Pip – the Story of Olive, by Kim Kane

Olive Garnaut looked ever so slightly like an extraterrestrial: a very pale extraterrestrial. She had long thin hair, which hung and swung, and a long thin face to match it. Her eyes were pale green and so widely spaced that if she looked out of the corners of them, she could actually see her plaits banging against her bottom.
Olive’s eyelashes and eyebrows were so very fair that they blended right into her forehead and people could only spot them if the sun caught her at a strange angle. When she stood, her feet turned out at one hundred and sixty degrees (like a ballerina in first position), and her shins were the exact colour of chicken loaf.

Olive Garnaut is an unusual girl who lives with her mother, Mog, a hippy-turned-QC who is working on a judgeship. Olive and Mog live in a big house full of Mog’s bits and pieces. It has the potential to be a ‘magazine house’ but because Mog is so busy, it stays rather ramshackle. Olive has a best friend Mathilda, the only friend who comes to the house. Olive admires Mathilda’s much more ‘regular’ family. Year Seven can be a time of great challenges and so it is for Olive. It’s the year her friendship with Mathilda changes. It’s the year she becomes more curious about her absent father. And it’s the year she meets Pip, who brings the biggest change of all.

Kim Kane’s Pip: the story of Olive is a story both exquisite and agonising. As if approaching adolescence isn’t enough, Year Seven brings a whole new system of schooling, and an almost completely new peer group.
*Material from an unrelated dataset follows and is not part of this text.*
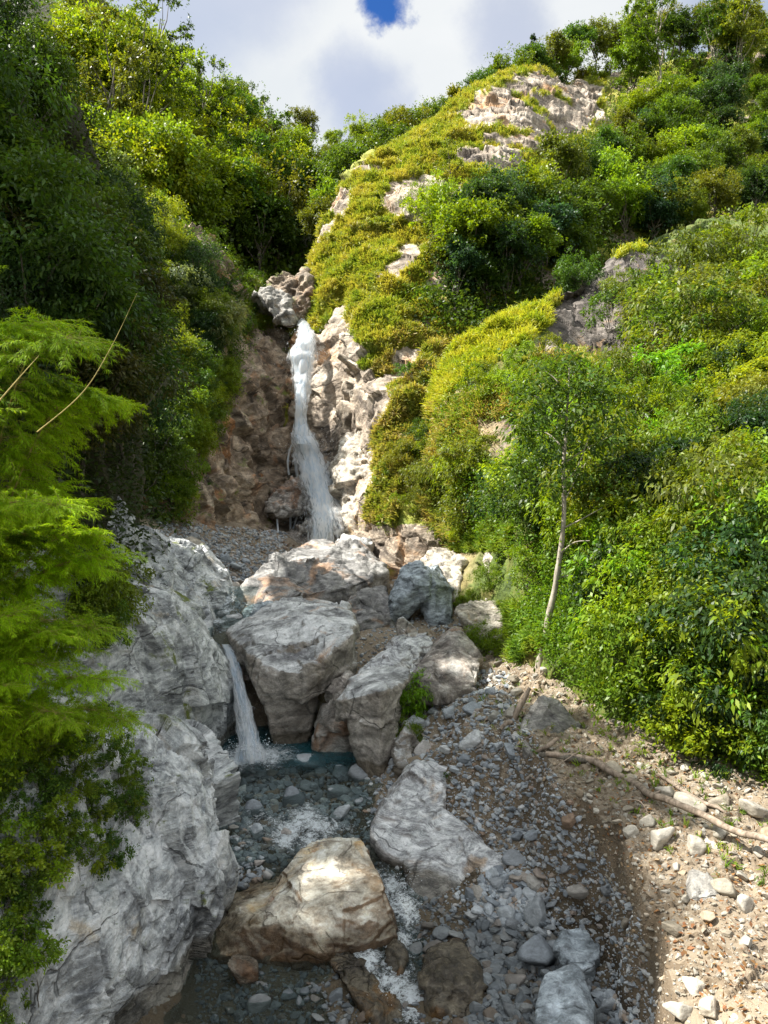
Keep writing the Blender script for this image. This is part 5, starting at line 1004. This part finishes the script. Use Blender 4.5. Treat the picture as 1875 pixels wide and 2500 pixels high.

There might be a few students familiar from primary school, but often the new environment means that familiarity fades very quickly. Main character Olive’s insights are age appropriate – alternately wise and naïve. Her mother is loving but absent. Her father is a mystery her mother would rather not recall. Olive’s calls for help are largely unheard, so Olive must help herself. Pip offers help but Olive has then to decide whether Pip’s advice is the advice she wants to take. Told in third person intimate, the reader sweeps along with Olive, feeling every joy, suffering every setback with her. Recommended for upper primary, early secondary readers.